Finet article is now over 20 years old. I wonder what he’d make of the predicament faced by Guantanamo detainees, some of whom, we’re told, are too dangerous to release but can never be prosecuted because no U.S. court will allow the admission of evidence obtained by torture. Even more to the point, perhaps, is the case of Canadian Maher Arar, arrested by U.S. officials on a stopover in New York, sent (via “rendition”) to Syria, and tortured there for a year before it was realized he was an innocent Canadian. And last year a U.S. court established that Mr. Arar could not sue in U.S. courts to establish that U.S. officials “acted illegally by removing him to Syria so that Syrian authorities could interrogate him under torture.” The Trial is not so much a contrast here; Mr. Arar found himself in New York’s Kennedy airport in a situation much like Joseph K. did at the very beginning of Kafka’s novel:
Someone must have traduced Joseph K., for without having done anything wrong he was arrested one fine morning.
Law in Art/Law as Art
I’ve taught in law schools for 13 years. Before that I practiced in New York City for over 11. What I’ve largely found is that lawyers have little use for law professors, and law professors have little use for lawyers. Where I am this year, the University of Detroit Mercy Law School, is an exception to this rule, and a rare one. The far more common, if strange, disconnect between the academic world and the world of practice is illustrated by the academic field known as “Law and LIterature.” Wikipedia accurately describes Law and Literature as both the study of law in literature and of the literary characteristics of legal writing.:
The law and literature movement focuses on the interdisciplinary connection between law and literature. Believed to have originally begun as a subcategory of jurisprudence, the movement encompasses the complementary ideas of law in literature and law as literature.

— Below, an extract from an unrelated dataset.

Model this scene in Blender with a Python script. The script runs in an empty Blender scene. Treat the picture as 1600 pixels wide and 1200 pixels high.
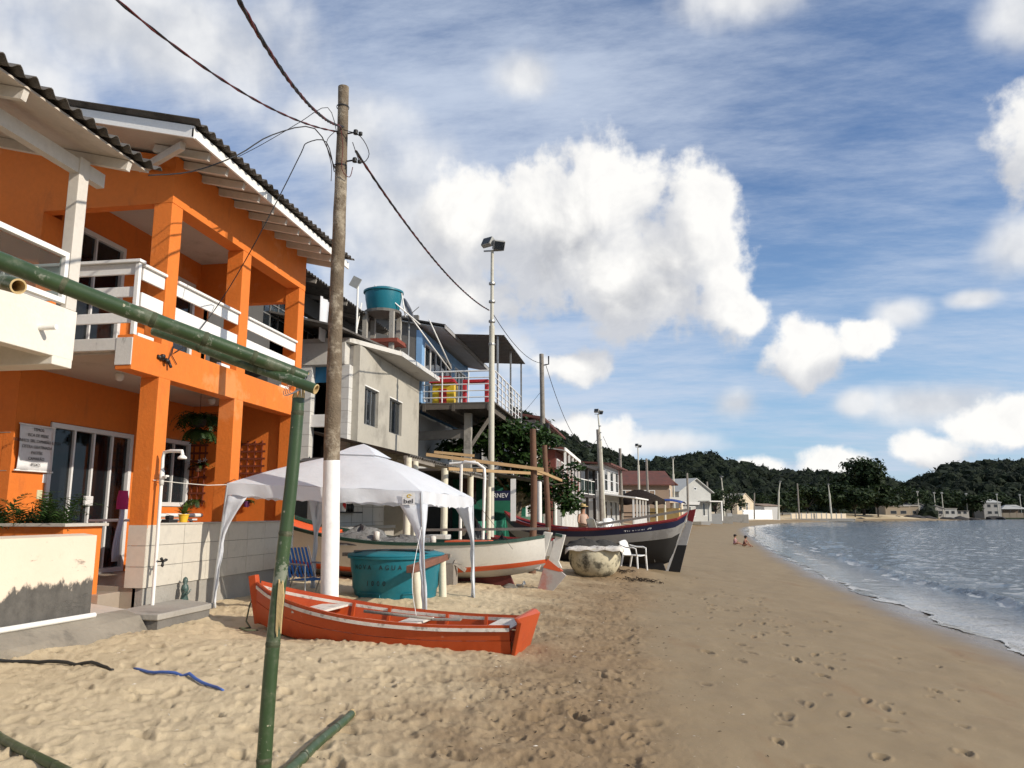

The problem, as Daniel J. Kornstein, a writer and a lawyer, is that the law and literature movement has had no impact on the practice of law:
The greatest shortcoming in Law and LIterature to date has been its failure to reach and engage the practicing lawyer. For the most part, Law and Literature has remained firmly entrenched in legal academia, its realm of origin. The shirtsleeve lawyer is essentially untouched.

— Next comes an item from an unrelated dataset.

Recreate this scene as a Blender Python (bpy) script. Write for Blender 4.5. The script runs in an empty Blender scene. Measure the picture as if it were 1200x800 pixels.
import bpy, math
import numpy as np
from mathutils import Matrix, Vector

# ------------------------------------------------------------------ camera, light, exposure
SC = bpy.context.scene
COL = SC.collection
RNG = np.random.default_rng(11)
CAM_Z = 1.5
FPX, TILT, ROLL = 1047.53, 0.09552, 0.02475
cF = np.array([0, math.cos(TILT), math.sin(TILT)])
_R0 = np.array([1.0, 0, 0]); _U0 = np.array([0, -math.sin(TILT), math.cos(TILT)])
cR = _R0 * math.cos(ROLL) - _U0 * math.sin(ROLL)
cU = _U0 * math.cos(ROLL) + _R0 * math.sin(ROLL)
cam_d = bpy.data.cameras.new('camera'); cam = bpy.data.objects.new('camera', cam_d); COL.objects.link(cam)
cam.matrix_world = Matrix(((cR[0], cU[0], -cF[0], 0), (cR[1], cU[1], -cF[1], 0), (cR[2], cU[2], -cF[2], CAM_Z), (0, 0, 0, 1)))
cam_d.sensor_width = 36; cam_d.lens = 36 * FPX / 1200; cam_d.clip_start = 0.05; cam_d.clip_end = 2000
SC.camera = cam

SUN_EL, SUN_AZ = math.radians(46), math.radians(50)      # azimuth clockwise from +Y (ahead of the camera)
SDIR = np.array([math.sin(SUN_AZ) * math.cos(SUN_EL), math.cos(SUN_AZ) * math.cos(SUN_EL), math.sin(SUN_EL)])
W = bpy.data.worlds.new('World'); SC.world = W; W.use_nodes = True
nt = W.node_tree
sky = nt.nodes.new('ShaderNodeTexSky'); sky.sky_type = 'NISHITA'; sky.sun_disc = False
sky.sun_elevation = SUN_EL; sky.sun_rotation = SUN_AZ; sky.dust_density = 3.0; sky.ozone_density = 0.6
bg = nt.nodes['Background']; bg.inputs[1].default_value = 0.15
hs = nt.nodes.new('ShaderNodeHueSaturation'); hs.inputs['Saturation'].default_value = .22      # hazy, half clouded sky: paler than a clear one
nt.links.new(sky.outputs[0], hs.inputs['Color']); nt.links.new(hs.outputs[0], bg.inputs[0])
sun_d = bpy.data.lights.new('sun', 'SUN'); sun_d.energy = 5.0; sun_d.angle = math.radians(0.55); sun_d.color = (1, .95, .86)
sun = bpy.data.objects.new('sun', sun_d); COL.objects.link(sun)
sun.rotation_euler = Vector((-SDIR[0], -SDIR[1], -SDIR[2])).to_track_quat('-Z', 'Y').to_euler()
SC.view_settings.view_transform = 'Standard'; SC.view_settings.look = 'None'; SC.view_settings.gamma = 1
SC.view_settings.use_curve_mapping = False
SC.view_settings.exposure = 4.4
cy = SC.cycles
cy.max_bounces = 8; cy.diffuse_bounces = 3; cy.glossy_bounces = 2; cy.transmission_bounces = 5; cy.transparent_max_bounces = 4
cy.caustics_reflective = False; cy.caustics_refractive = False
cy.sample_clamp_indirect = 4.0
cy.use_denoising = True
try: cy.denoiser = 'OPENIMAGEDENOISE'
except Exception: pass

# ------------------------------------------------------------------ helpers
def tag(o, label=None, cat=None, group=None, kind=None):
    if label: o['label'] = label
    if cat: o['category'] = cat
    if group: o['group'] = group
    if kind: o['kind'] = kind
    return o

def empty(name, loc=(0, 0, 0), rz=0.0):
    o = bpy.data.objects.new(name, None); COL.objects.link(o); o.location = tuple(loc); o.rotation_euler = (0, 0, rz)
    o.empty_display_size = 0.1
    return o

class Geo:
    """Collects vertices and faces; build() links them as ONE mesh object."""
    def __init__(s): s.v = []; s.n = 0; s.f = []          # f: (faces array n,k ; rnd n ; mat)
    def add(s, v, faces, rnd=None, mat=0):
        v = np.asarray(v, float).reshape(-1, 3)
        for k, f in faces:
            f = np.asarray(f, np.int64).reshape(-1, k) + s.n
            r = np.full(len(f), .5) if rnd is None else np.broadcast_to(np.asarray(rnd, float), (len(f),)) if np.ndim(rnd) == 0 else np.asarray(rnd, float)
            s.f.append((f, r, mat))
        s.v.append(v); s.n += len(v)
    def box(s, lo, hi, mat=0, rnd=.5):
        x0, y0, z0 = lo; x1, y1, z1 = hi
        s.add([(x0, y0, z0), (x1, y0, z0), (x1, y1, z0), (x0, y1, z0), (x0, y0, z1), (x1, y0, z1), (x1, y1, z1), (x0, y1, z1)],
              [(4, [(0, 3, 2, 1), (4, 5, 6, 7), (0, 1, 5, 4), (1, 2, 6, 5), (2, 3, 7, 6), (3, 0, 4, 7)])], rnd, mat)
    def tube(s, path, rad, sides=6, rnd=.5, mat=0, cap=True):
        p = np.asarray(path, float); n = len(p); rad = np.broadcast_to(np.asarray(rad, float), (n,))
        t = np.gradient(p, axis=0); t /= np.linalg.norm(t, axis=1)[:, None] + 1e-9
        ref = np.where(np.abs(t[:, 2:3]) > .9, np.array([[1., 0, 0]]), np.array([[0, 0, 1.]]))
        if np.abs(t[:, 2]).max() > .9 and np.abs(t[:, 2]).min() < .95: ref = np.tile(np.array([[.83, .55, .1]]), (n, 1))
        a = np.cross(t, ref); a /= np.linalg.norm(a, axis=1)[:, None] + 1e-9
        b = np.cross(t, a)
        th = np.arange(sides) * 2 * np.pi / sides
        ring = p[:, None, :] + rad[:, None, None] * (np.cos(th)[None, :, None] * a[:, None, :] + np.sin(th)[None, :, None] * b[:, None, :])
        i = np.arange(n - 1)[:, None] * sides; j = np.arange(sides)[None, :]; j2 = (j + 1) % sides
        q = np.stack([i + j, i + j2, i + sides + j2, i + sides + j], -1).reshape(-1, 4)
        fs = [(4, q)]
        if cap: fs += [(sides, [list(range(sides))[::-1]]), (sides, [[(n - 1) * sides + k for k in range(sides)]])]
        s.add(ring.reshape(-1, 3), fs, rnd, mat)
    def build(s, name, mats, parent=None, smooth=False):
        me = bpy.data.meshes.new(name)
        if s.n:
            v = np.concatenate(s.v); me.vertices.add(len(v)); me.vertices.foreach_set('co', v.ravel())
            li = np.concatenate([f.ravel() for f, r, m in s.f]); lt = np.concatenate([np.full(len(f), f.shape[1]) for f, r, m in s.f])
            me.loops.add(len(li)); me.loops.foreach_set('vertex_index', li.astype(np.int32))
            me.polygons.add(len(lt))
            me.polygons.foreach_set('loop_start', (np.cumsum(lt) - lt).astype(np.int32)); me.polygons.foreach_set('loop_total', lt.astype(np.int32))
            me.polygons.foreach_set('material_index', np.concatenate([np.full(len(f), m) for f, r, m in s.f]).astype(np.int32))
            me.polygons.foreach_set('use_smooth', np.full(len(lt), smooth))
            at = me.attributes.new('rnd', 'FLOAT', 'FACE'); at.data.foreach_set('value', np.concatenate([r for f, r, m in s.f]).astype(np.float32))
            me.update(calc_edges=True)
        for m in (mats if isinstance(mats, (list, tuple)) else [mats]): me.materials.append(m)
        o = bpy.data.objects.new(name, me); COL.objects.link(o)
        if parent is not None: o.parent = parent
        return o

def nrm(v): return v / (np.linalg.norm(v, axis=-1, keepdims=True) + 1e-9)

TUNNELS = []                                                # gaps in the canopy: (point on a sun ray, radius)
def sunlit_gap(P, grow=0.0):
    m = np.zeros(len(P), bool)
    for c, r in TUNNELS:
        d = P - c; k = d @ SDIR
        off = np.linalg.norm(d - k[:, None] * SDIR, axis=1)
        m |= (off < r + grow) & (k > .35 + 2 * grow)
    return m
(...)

I have from the start intended for this blog in large part to remedy this lack of connection between literature, and other arts, and the practice of law. Just as the Law and Literature movement examines both law in literature and law as literature, I try to focus on law in creative endeavors and law as a creative endeavor. I suppose part of what drives me to do so is that I have taught primarily first year law students, and they, like most people, have given very little thought to the art they have encountered and only begin under my watch to understand that, perhaps primarily, I am training them to be artists, not technocrats.